§ THE TASK:
Omit all pictures. Copy the rest of the material exactly.

§ MATERIAL:
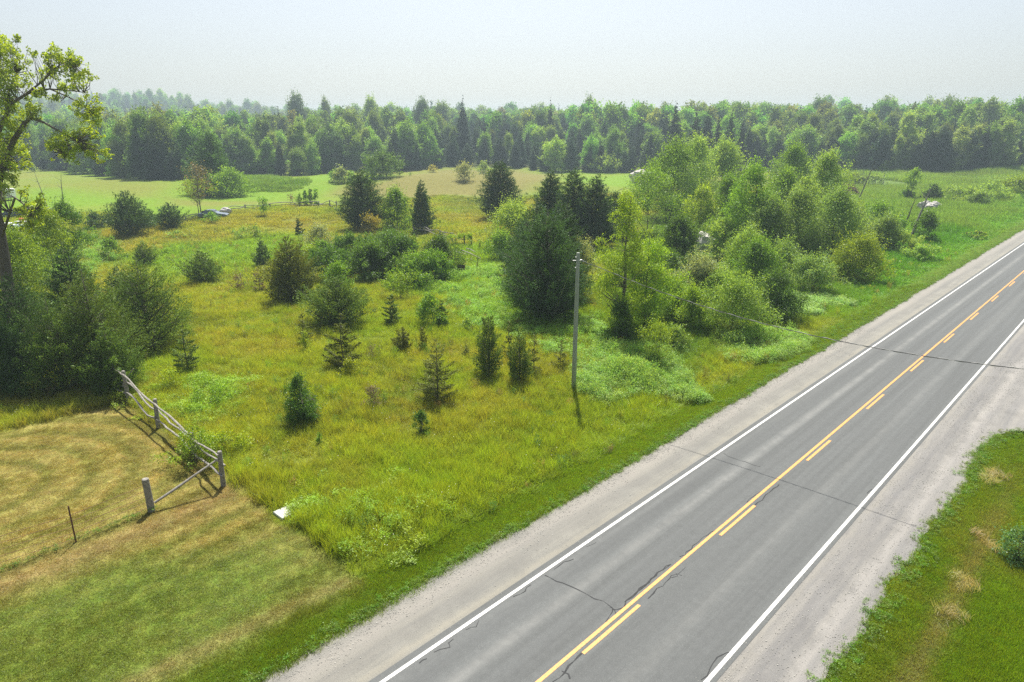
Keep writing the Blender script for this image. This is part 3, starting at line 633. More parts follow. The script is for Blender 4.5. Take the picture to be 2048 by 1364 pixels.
# ------------------------------------------------------------------ centre and right thicket
P_(1092, 638, 410, 195, 'jun', 'ced', 'huge dark round-based juniper left of the wooden pole', 'juniper', lai=13, maxn=60000, trunk=.25)
P_(1072, 600, 392, 120, 'ced', 'ced', 'pointed cedar rising directly out of the left side of the huge juniper', 'tree', lai=9)
P_(1130, 600, 398, 105, 'ced', 'ced', 'pointed cedar rising directly out of the right side of the huge juniper', 'tree', lai=9)
P_(1052, 560, 420, 90, 'jun', 'ced', 'dark shoulder cedar left behind the huge juniper', 'tree', lai=6)
P_(1150, 600, 462, 70, 'dec', 'silver', 'silvery green willow leaning from behind the huge juniper', base=.35, shape='round', lai=3.5)
P_(1025, 500, 402, 100, 'dec', 'pale', 'pale green leafy tree left of the huge juniper', base=.08, shape='dome', lai=5)
P_(1000, 520, 462, 60, 'shr', 'grn', 'green bush at the left foot of the pale leafy tree', lai=5)
for a in ((1100, 480, 335, 70, 'ced', 'leftmost tall cedar behind the huge juniper'), (1145, 490, 330, 70, 'ced', 'middle tall cedar behind the huge juniper'), (1190, 495, 345, 66, 'ced', 'right tall cedar behind the huge juniper'), (1228, 480, 380, 60, 'ced', 'shorter cedar beside the tall lime tree')):
    P_(a[0], a[1], a[2], a[3], 'ced', a[4], a[5], 'tree', 'cedars behind the huge juniper', lai=7, wk=1.6)
P_(1240, 676, 345, 98, 'dec', 'lime', 'tall narrow lime-green elm right of the wooden pole', base=.02, shape='column', lai=3.6, trunk=.2, K=60, clump=.9)
P_(1288, 660, 440, 92, 'dec', 'lime', 'shorter lime-green elm against the right of the tall one', base=.12, shape='egg', lai=4, K=34)
P_(1238, 684, 600, 60, 'shr', 'dk', 'dark green growth round the foot of the tall lime elm', lai=4)
P_(1315, 735, 640, 70, 'sap', 'yg', 'young yellow-green tree before the tall lime elm', base=.3, shape='round', lai=2.2)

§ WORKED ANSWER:
Keep writing the Blender script for this image. This is part 3, starting at line 633. More parts follow. The script is for Blender 4.5. Take the picture to be 2048 by 1364 pixels.
# ------------------------------------------------------------------ centre and right thicket
P_(1092, 638, 410, 195, 'jun', 'ced', 'huge dark round-based juniper left of the wooden pole', 'juniper', lai=13, maxn=60000, trunk=.25)
P_(1072, 600, 392, 120, 'ced', 'ced', 'pointed cedar rising directly out of the left side of the huge juniper', 'tree', lai=9)
P_(1130, 600, 398, 105, 'ced', 'ced', 'pointed cedar rising directly out of the right side of the huge juniper', 'tree', lai=9)
P_(1052, 560, 420, 90, 'jun', 'ced', 'dark shoulder cedar left behind the huge juniper', 'tree', lai=6)
P_(1150, 600, 462, 70, 'dec', 'silver', 'silvery green willow leaning from behind the huge juniper', base=.35, shape='round', lai=3.5)
P_(1025, 500, 402, 100, 'dec', 'pale', 'pale green leafy tree left of the huge juniper', base=.08, shape='dome', lai=5)
P_(1000, 520, 462, 60, 'shr', 'grn', 'green bush at the left foot of the pale leafy tree', lai=5)
for a in ((1100, 480, 335, 70, 'ced', 'leftmost tall cedar behind the huge juniper'), (1145, 490, 330, 70, 'ced', 'middle tall cedar behind the huge juniper'), (1190, 495, 345, 66, 'ced', 'right tall cedar behind the huge juniper'), (1228, 480, 380, 60, 'ced', 'shorter cedar beside the tall lime tree')):
    P_(a[0], a[1], a[2], a[3], 'ced', a[4], a[5], 'tree', 'cedars behind the huge juniper', lai=7, wk=1.6)
P_(1240, 676, 345, 98, 'dec', 'lime', 'tall narrow lime-green elm right of the wooden pole', base=.02, shape='column', lai=3.6, trunk=.2, K=60, clump=.9)
P_(1288, 660, 440, 92, 'dec', 'lime', 'shorter lime-green elm against the right of the tall one', base=.12, shape='egg', lai=4, K=34)
P_(1238, 684, 600, 60, 'shr', 'dk', 'dark green growth round the foot of the tall lime elm', lai=4)
P_(1315, 735, 640, 70, 'sap', 'yg', 'young yellow-green tree before the tall lime elm', base=.3, shape='round', lai=2.2)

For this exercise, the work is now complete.